Q. What is the tensile strength of the anodize LAYER?
I say here, the LAYER.
We are making some frangible means out of aluminum. Will the anodize process increase OR decrease the strength of the part? If minimal, we'd still like to know.
Thanks.

david ho
- milford, Connecticut usa


November 2014

A. Hi. I don't know what you mean by "frangible means". Might there be a typo?

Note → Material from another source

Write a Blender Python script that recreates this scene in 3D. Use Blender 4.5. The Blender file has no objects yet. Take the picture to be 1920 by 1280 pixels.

We have to be careful also about what you mean by "strength of the part". Anodizing is a brittle (less that 0.5% elongation) coating that adds nothing to the tensile strength of the member (consider the tensile strength of the anodize layer to be zero), and reduces rather than increases the allowable load on the aluminum component due to the loss of the aluminum which was converted to aluminum oxide. Readers above have also told us that the coating, being bonded to the substrate, seems to initiate cracks. The effect on the fatigue strength can be significant.

Regards,

Ted Mooney, finishing.com
Teds signature
Ted Mooney, P.E. RET
finishing.com
Pine Beach, New Jersey


15354
May 3, 2016

A. Here you go:
dspace.dsto.defence.gov.au/dspace/bitstream/dsto/10291/1/DSTO-TN-1180%20PR.pdf =>

Page 12 shows the reduction in fatigue strength of 7075-T6 after Chromic unsealed, Sulfuric unsealed and Sulfuric sealed.

At thin layers (sub 2 micron) Chromic unsealed and Sulfuric unsealed are essentially the same, with the sealed Sulfuric having a fatigue strength about 20% lower. But beyond 10 microns Chromic dramatically decreases in strength.

If you are anodizing using Mil-A-8625 [link is to free spec at Defense Logistics Agency, dla.mil] or a similar spec your allowable thickness for Chromic (Type I) is .5 microns to 17.8 microns (Big spread!)
Sulfuric (Type II) is 1.8 microns to 25 microns which is still a huge spread BUT Sulfuric is less affected by greater than normal thicknesses.

Long story short, if you have a fatigue sensitive part, you need to control the anodize thickness, just like controlling the dimensions. (essentially the mechanism, as I understand it, is the hard anodic coating is brittle and forms microcracks over time. The harder and thicker the coating the larger those microcracks and the more likely they are to propagate.)